>> begin

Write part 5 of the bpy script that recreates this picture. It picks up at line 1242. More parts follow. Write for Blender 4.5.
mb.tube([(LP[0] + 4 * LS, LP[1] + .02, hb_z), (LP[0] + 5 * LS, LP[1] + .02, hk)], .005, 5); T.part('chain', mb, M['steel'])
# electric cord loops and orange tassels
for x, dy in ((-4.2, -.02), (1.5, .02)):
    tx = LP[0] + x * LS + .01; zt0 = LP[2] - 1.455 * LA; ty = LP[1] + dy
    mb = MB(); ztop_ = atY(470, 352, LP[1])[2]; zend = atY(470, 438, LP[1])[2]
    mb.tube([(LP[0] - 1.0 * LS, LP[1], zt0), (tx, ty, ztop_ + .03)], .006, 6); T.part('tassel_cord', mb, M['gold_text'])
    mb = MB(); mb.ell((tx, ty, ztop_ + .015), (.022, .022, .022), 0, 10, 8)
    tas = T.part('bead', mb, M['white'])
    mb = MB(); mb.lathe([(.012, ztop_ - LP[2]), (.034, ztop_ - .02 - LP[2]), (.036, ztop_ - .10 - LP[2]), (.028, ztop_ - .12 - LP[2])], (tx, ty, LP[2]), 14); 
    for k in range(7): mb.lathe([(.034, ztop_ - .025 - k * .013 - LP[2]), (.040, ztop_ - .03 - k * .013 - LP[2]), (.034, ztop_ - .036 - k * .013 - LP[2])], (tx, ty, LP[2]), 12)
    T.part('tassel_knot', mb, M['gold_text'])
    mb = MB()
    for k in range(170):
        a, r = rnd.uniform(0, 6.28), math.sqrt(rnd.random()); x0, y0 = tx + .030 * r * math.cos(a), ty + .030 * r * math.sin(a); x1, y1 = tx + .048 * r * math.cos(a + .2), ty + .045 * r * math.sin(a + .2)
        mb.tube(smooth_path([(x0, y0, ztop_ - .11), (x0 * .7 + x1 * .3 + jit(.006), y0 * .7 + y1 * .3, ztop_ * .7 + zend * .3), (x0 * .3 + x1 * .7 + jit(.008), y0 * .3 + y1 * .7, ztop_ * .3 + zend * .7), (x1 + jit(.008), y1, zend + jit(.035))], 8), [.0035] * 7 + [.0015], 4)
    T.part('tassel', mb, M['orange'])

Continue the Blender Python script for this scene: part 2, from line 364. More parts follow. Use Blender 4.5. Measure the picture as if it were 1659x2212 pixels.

>> end

◆ Written instruction: Reproduce the material above exactly; please quote every line of it.

◆ Response:
Write part 5 of the bpy script that recreates this picture. It picks up at line 1242. More parts follow. Write for Blender 4.5.
mb.tube([(LP[0] + 4 * LS, LP[1] + .02, hb_z), (LP[0] + 5 * LS, LP[1] + .02, hk)], .005, 5); T.part('chain', mb, M['steel'])
# electric cord loops and orange tassels
for x, dy in ((-4.2, -.02), (1.5, .02)):
    tx = LP[0] + x * LS + .01; zt0 = LP[2] - 1.455 * LA; ty = LP[1] + dy
    mb = MB(); ztop_ = atY(470, 352, LP[1])[2]; zend = atY(470, 438, LP[1])[2]
    mb.tube([(LP[0] - 1.0 * LS, LP[1], zt0), (tx, ty, ztop_ + .03)], .006, 6); T.part('tassel_cord', mb, M['gold_text'])
    mb = MB(); mb.ell((tx, ty, ztop_ + .015), (.022, .022, .022), 0, 10, 8)
    tas = T.part('bead', mb, M['white'])
    mb = MB(); mb.lathe([(.012, ztop_ - LP[2]), (.034, ztop_ - .02 - LP[2]), (.036, ztop_ - .10 - LP[2]), (.028, ztop_ - .12 - LP[2])], (tx, ty, LP[2]), 14); 
    for k in range(7): mb.lathe([(.034, ztop_ - .025 - k * .013 - LP[2]), (.040, ztop_ - .03 - k * .013 - LP[2]), (.034, ztop_ - .036 - k * .013 - LP[2])], (tx, ty, LP[2]), 12)
    T.part('tassel_knot', mb, M['gold_text'])
    mb = MB()
    for k in range(170):
        a, r = rnd.uniform(0, 6.28), math.sqrt(rnd.random()); x0, y0 = tx + .030 * r * math.cos(a), ty + .030 * r * math.sin(a); x1, y1 = tx + .048 * r * math.cos(a + .2), ty + .045 * r * math.sin(a + .2)
        mb.tube(smooth_path([(x0, y0, ztop_ - .11), (x0 * .7 + x1 * .3 + jit(.006), y0 * .7 + y1 * .3, ztop_ * .7 + zend * .3), (x0 * .3 + x1 * .7 + jit(.008), y0 * .3 + y1 * .7, ztop_ * .3 + zend * .7), (x1 + jit(.008), y1, zend + jit(.035))], 8), [.0035] * 7 + [.0015], 4)
    T.part('tassel', mb, M['orange'])

Continue the Blender Python script for this scene: part 2, from line 364. More parts follow. Use Blender 4.5. Measure the picture as if it were 1659x2212 pixels.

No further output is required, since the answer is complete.